Required task — Return the material word for word. Do not include pictures.

* BEGIN *

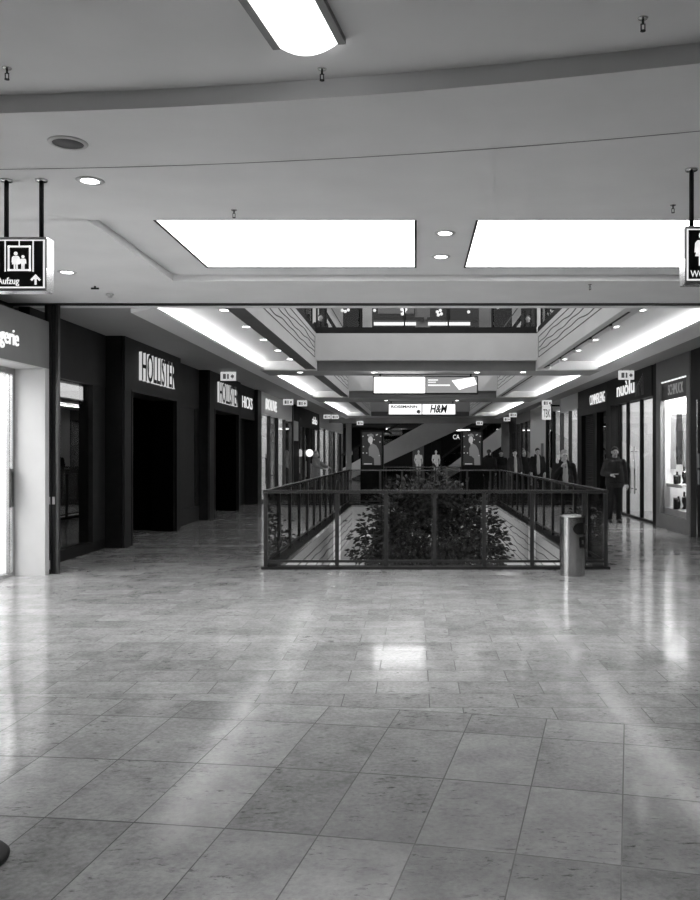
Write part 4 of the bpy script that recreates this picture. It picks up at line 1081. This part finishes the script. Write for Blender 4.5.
    if fingers:
        m2 = MB(); m2.box(-.006, .006, -.142, -.128, hem + .05, 1.40); m2.build('zip', M['dark'], t)
        m2 = MB(); m2.box(-.15, -.05, -.142, -.12, .92, .935).box(.05, .15, -.142, -.12, .92, .935); m2.build('pocket_flap', M['black'], t)
    if shirt:
        c = MB(); c.ball((0, -.055, 1.2), (.085, .102, .34)).limb((.01, -.06, .93), (0, -.06, 1.1), .09, .085)
        c.limb((-.03, -.06, 1.46), (.03, -.06, 1.46), .032, .032)
        bake(c, 'shirt', M[shirt], t, vox)
    for (k, a), sd in zip(lg, (-1, 1)):
        c = MB(); c.limb(a + V((0, .035, -.03)), a + V((0, -.12, -.045)), .046, .036).ball(a + V((0, -.14, -.05)), (.046, .06, .03)).box(a.x - .044, a.x + .044, a.y - .19, a.y + .08, a.z - .08, a.z - .055)
        bake(c, 'shoe', M['shoe'], t, .012, 2)
    c = MB(); c.ball(hc + V((0, .024, .056)), (.085, .094, .082))
    if long_hair: c.ball(hc + V((0, .06, -.06)), (.085, .05, .13))
    else: c.limb(hc + V((0, .07, -.03)), hc + V((0, .075, -.06)), .045, .035)
    hr = bake(c, 'hair', M[hair], t, .011, 2)
    # clear the face
    for s in (-1, 1): MB().ball(hc + V((s * .03, -.083, .006)), (.011, .006, .0065), seg=8).build('eye', M['black'], t)
    if hold:
        p, d, nn = hands[0]
        q = p + d * .05 + V((0, -.0, .028)); hm = MB(); hm.box(q.x - .02, q.x + .1, q.y - .05, q.y + .03, q.z, q.z + .012)
        ho = hm.build('paper', M['paper']); tag(ho, hold, 'paper')
    else: ho = None
    sc = height / 1.745
    t.location = (x, y, z); t.rotation_euler = (0, 0, face); t.scale = (sc, sc, sc)
    if ho:
        mw = Matrix.Translation((x, y, z)) @ Matrix.Rotation(face, 4, 'Z') @ Matrix.Scale(sc, 4)
        ho.data.transform(mw)
    return t
person('man in dark jacket and black trousers walking towards the camera by the brand shop', 4.63, 19.7, 1.74, -.06,
       arms=(((.265, .03, 1.13), (.13, -.2, 1.10)), ((.24, .04, 1.15), (.275, -.02, .89))), legs=(((-.10, -.06, .49), (-.12, -.02, .08)), ((.09, -.03, .48), (.06, -.16, .09))),
       jacket='cloth_char', trousers='cloth_black', hem=.76, vox=.013, fingers=True, hold='small white paper in the hand of the man walking by the brand shop')
person('grey haired man with dark open jacket and light shirt touching his chin by the railing', 3.05, 17.4, 1.66, .1,
       arms=(((.25, -.08, 1.13), (.11, -.19, 1.37)), ((.25, .03, 1.15), (.27, -.04, .9))), jacket='cloth_black', shirt='cloth_light', hair='hair_grey', vox=.013, fingers=True, hem=.8)
far = [('dark haired man in an open dark jacket with light shirt, under the pale wall panel', X_(537.5, 29.5), 29.5, 1.77, .1, 'cloth_black', 'cloth_light', 'hair_dark'),
       ('person in all dark clothes left of the man under the pale wall panel', X_(524, 32.5), 32.5, 1.70, .2, 'cloth_black', None, 'hair_grey'),
       ('person with open dark jacket over light top, third from the right totem', X_(514.7, 31), 31, 1.72, .15, 'cloth_char', 'cloth_light', 'hair_dark'),
       ('person in black, second to the right of the right poster totem', X_(501, 33), 33, 1.70, 0, 'cloth_black', None, 'hair_dark'),
       ('person in black seen from behind, close beside the right poster totem', X_(489, 30), 30, 1.72, PI - .2, 'cloth_black', None, 'hair_dark')]
for (lab, x, y, h, f, j, sh_, hr) in far:
    person(lab, x, y, h, f, jacket=j, shirt=sh_, hair=hr, vox=.02, arms=(((.235, .02, 1.15), (.23, -.09, .93)), ((.235, .02, 1.15), (.23, -.09, .93))))
person('woman in a pale grey coat leaning by the railing on the left side', X_(316, 29.5), 29.5, 1.68, PI / 2 - .3, arms=(((.26, -.1, 1.2), (.2, -.34, 1.12)), ((.24, -.16, 1.22), (.15, -.4, 1.16))),
       jacket='cloth_mid', trousers='cloth_char', hair='hair_grey', hem=.62, vox=.02, long_hair=True)
person('person in dark clothes at the left end of the storey above', X_(320.5, 28), 28, 1.74, .3, 4.44, vox=.022)
person('person in dark clothes at the right end of the storey above', X_(528, 28), 28, 1.7, -.3, 4.44, vox=.022)

# ------------------------------------------------------------------ light from outside the frame
w = bpy.data.worlds.new('world'); w.use_nodes = True; S.world = w
w.node_tree.nodes['Background'].inputs['Color'].default_value = (1, 1, 1, 1)
w.node_tree.nodes['Background'].inputs['Strength'].default_value = .6
for k, x in enumerate((-6.0, 6.5)):  # unseen point lights added to brighten the upper storey
    l = bpy.data.lights.new('upper_fill', 'POINT'); l.energy = 330; l.shadow_soft_size = .3
    o = bpy.data.objects.new('upper_fill', l); link(o); o.location = (x, 25.5, 8.4)
# unseen point lights added to brighten the storey below
for k, (x, y) in enumerate(((-1.0, 14), (1.5, 14.5), (-1, 23), (1.5, 23))):
    l = bpy.data.lights.new('lower_fill', 'POINT'); l.energy = 300; l.shadow_soft_size = .15
    o = bpy.data.objects.new('lower_fill', l); link(o); o.location = (x * 3.2, y, -1.3)

S.view_settings.view_transform = 'Standard'; S.view_settings.look = 'None'; S.view_settings.gamma = 1
S.view_settings.use_curve_mapping = False; S.view_settings.exposure = 0.8
S.cycles.max_bounces = 10; S.cycles.diffuse_bounces = 5; S.cycles.glossy_bounces = 5; S.cycles.transparent_max_bounces = 24
S.cycles.use_denoising = True; S.cycles.sample_clamp_indirect = 6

* END *

Answer to the problem —
Write part 4 of the bpy script that recreates this picture. It picks up at line 1081. This part finishes the script. Write for Blender 4.5.
    if fingers:
        m2 = MB(); m2.box(-.006, .006, -.142, -.128, hem + .05, 1.40); m2.build('zip', M['dark'], t)
        m2 = MB(); m2.box(-.15, -.05, -.142, -.12, .92, .935).box(.05, .15, -.142, -.12, .92, .935); m2.build('pocket_flap', M['black'], t)
    if shirt:
        c = MB(); c.ball((0, -.055, 1.2), (.085, .102, .34)).limb((.01, -.06, .93), (0, -.06, 1.1), .09, .085)
        c.limb((-.03, -.06, 1.46), (.03, -.06, 1.46), .032, .032)
        bake(c, 'shirt', M[shirt], t, vox)
    for (k, a), sd in zip(lg, (-1, 1)):
        c = MB(); c.limb(a + V((0, .035, -.03)), a + V((0, -.12, -.045)), .046, .036).ball(a + V((0, -.14, -.05)), (.046, .06, .03)).box(a.x - .044, a.x + .044, a.y - .19, a.y + .08, a.z - .08, a.z - .055)
        bake(c, 'shoe', M['shoe'], t, .012, 2)
    c = MB(); c.ball(hc + V((0, .024, .056)), (.085, .094, .082))
    if long_hair: c.ball(hc + V((0, .06, -.06)), (.085, .05, .13))
    else: c.limb(hc + V((0, .07, -.03)), hc + V((0, .075, -.06)), .045, .035)
    hr = bake(c, 'hair', M[hair], t, .011, 2)
    # clear the face
    for s in (-1, 1): MB().ball(hc + V((s * .03, -.083, .006)), (.011, .006, .0065), seg=8).build('eye', M['black'], t)
    if hold:
        p, d, nn = hands[0]
        q = p + d * .05 + V((0, -.0, .028)); hm = MB(); hm.box(q.x - .02, q.x + .1, q.y - .05, q.y + .03, q.z, q.z + .012)
        ho = hm.build('paper', M['paper']); tag(ho, hold, 'paper')
    else: ho = None
    sc = height / 1.745
    t.location = (x, y, z); t.rotation_euler = (0, 0, face); t.scale = (sc, sc, sc)
    if ho:
        mw = Matrix.Translation((x, y, z)) @ Matrix.Rotation(face, 4, 'Z') @ Matrix.Scale(sc, 4)
        ho.data.transform(mw)
    return t
person('man in dark jacket and black trousers walking towards the camera by the brand shop', 4.63, 19.7, 1.74, -.06,
       arms=(((.265, .03, 1.13), (.13, -.2, 1.10)), ((.24, .04, 1.15), (.275, -.02, .89))), legs=(((-.10, -.06, .49), (-.12, -.02, .08)), ((.09, -.03, .48), (.06, -.16, .09))),
       jacket='cloth_char', trousers='cloth_black', hem=.76, vox=.013, fingers=True, hold='small white paper in the hand of the man walking by the brand shop')
person('grey haired man with dark open jacket and light shirt touching his chin by the railing', 3.05, 17.4, 1.66, .1,
       arms=(((.25, -.08, 1.13), (.11, -.19, 1.37)), ((.25, .03, 1.15), (.27, -.04, .9))), jacket='cloth_black', shirt='cloth_light', hair='hair_grey', vox=.013, fingers=True, hem=.8)
far = [('dark haired man in an open dark jacket with light shirt, under the pale wall panel', X_(537.5, 29.5), 29.5, 1.77, .1, 'cloth_black', 'cloth_light', 'hair_dark'),
       ('person in all dark clothes left of the man under the pale wall panel', X_(524, 32.5), 32.5, 1.70, .2, 'cloth_black', None, 'hair_grey'),
       ('person with open dark jacket over light top, third from the right totem', X_(514.7, 31), 31, 1.72, .15, 'cloth_char', 'cloth_light', 'hair_dark'),
       ('person in black, second to the right of the right poster totem', X_(501, 33), 33, 1.70, 0, 'cloth_black', None, 'hair_dark'),
       ('person in black seen from behind, close beside the right poster totem', X_(489, 30), 30, 1.72, PI - .2, 'cloth_black', None, 'hair_dark')]
for (lab, x, y, h, f, j, sh_, hr) in far:
    person(lab, x, y, h, f, jacket=j, shirt=sh_, hair=hr, vox=.02, arms=(((.235, .02, 1.15), (.23, -.09, .93)), ((.235, .02, 1.15), (.23, -.09, .93))))
person('woman in a pale grey coat leaning by the railing on the left side', X_(316, 29.5), 29.5, 1.68, PI / 2 - .3, arms=(((.26, -.1, 1.2), (.2, -.34, 1.12)), ((.24, -.16, 1.22), (.15, -.4, 1.16))),
       jacket='cloth_mid', trousers='cloth_char', hair='hair_grey', hem=.62, vox=.02, long_hair=True)
person('person in dark clothes at the left end of the storey above', X_(320.5, 28), 28, 1.74, .3, 4.44, vox=.022)
person('person in dark clothes at the right end of the storey above', X_(528, 28), 28, 1.7, -.3, 4.44, vox=.022)

# ------------------------------------------------------------------ light from outside the frame
w = bpy.data.worlds.new('world'); w.use_nodes = True; S.world = w
w.node_tree.nodes['Background'].inputs['Color'].default_value = (1, 1, 1, 1)
w.node_tree.nodes['Background'].inputs['Strength'].default_value = .6
for k, x in enumerate((-6.0, 6.5)):  # unseen point lights added to brighten the upper storey
    l = bpy.data.lights.new('upper_fill', 'POINT'); l.energy = 330; l.shadow_soft_size = .3
    o = bpy.data.objects.new('upper_fill', l); link(o); o.location = (x, 25.5, 8.4)
# unseen point lights added to brighten the storey below
for k, (x, y) in enumerate(((-1.0, 14), (1.5, 14.5), (-1, 23), (1.5, 23))):
    l = bpy.data.lights.new('lower_fill', 'POINT'); l.energy = 300; l.shadow_soft_size = .15
    o = bpy.data.objects.new('lower_fill', l); link(o); o.location = (x * 3.2, y, -1.3)

S.view_settings.view_transform = 'Standard'; S.view_settings.look = 'None'; S.view_settings.gamma = 1
S.view_settings.use_curve_mapping = False; S.view_settings.exposure = 0.8
S.cycles.max_bounces = 10; S.cycles.diffuse_bounces = 5; S.cycles.glossy_bounces = 5; S.cycles.transparent_max_bounces = 24
S.cycles.use_denoising = True; S.cycles.sample_clamp_indirect = 6